Lá, eu e outro professor fazíamos serenatas. Ganhávamos rosas do jardineiro da praça e deixávamos nas janelas das meninas. Ainda agora imagino que nossos fantasmas estão por lá a fazer serenatas românticas em janelas que habitam a memória. Aqueles violões ainda tocam...

Depois, vim para São Paulo e aqui fiquei. Conheci mestras, mestres, alunas e alunos. Gente maravilhosa que povoou minha vida e de tudo eu me recordo com saudade. Se desse, eu reuniria todas essas pessoas em um grande estádio e daria a elas a minha aula máster. Eu queria aprender tudo de novo. Esqueci nomes, esqueci feições, esqueci datas. Colecionei experiências e cadernos. Guardei olhos e sorrisos. O primeiro poema que eu escrevi no quadro na primeira aula que dei parece ainda estar lá escrito. Ninguém apagou e as letras ficaram brilhando para sempre nas noites da sala cheia de sombras que me assombram a memória.

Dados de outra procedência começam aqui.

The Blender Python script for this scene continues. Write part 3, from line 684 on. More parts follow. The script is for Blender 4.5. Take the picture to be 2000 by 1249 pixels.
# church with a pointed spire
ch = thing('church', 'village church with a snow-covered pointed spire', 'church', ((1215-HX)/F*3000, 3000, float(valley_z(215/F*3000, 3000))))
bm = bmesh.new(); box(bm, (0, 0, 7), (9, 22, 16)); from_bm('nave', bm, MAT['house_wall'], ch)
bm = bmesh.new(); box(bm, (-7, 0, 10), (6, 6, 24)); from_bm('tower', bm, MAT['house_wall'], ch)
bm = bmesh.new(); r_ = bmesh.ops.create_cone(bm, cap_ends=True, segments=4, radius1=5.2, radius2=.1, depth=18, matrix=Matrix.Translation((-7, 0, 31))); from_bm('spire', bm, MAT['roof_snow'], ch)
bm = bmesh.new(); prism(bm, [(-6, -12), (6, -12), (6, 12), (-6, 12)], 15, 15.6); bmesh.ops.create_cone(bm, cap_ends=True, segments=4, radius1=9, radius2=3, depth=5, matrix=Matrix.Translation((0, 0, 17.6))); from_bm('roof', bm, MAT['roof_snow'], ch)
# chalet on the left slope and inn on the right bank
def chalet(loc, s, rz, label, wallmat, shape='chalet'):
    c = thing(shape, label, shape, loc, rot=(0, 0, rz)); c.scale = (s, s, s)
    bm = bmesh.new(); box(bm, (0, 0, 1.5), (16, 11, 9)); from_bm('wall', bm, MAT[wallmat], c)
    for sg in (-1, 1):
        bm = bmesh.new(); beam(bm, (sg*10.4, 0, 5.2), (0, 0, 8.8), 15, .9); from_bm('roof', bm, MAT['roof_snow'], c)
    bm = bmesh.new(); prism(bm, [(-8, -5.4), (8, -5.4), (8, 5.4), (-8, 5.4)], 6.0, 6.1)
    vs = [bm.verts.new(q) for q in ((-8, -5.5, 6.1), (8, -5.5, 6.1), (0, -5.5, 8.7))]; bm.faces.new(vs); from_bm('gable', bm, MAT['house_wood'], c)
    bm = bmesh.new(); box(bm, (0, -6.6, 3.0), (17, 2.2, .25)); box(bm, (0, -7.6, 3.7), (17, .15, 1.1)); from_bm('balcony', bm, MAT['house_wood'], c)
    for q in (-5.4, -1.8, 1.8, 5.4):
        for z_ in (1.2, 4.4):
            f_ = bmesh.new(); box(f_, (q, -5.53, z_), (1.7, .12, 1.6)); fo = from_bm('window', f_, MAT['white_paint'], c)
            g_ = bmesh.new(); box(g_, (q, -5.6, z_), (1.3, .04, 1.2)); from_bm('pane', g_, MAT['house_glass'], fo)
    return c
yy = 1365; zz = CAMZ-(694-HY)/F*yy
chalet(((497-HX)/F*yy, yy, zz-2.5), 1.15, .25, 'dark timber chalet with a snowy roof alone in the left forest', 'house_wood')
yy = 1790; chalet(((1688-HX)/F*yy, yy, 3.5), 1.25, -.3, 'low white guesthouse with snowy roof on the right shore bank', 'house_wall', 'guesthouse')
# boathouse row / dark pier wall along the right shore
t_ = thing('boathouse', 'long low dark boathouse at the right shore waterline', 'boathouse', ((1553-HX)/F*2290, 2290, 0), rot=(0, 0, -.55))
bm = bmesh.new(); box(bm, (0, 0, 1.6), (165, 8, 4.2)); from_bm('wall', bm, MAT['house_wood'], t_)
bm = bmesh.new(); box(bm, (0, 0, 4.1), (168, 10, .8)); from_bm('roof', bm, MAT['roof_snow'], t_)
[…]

Lembrança é uma palavra que faz lembrar.  Do tempo em que eu, feliz, tomava seis conduções para ir e voltar do colégio noturno. Dos grupos de teatro que formei com os estudantes. Muita literatura. Muita poesia. Muita música em nossas existências. Lembrança das noites em que fiquei no ponto de ônibus, em pé no banco, me escondendo de tempestades de inverno e de verão.

Muito, muito depois, comprei um carro e ficou mais fácil, principalmente porque era um tempo em que eu dava aulas em três escolas e passava os dias escrevendo datas na lousa. Escrevendo o título da aula e alguma frase bonita, ou a letra de uma canção, ou versos de algum poema, ou o trecho de um romance amado. Passava os dias a fazer chamadas e a escrever nos diários de classe.  E foi assim. Já não usava mais guarda-pó e o giz foi colando nas mãos, nas roupas e na garganta. Por fora e por dentro.

A lembrança é um pó de giz que fez grisalhos os meus cabelos e amadureceu meu espírito como um fruto a se preparar para a colheita.

A lembrança pode ser um afago que encanta ou uma faca que risca e sangra. Em minha memória de professor, há muito mais carinhos do que lâminas. Há um livro escrito e publicado dentro de mim e eu o leio todos os dias sempre com uma poética sensação de que o sinal vai tocar e as aulas começarão outra vez.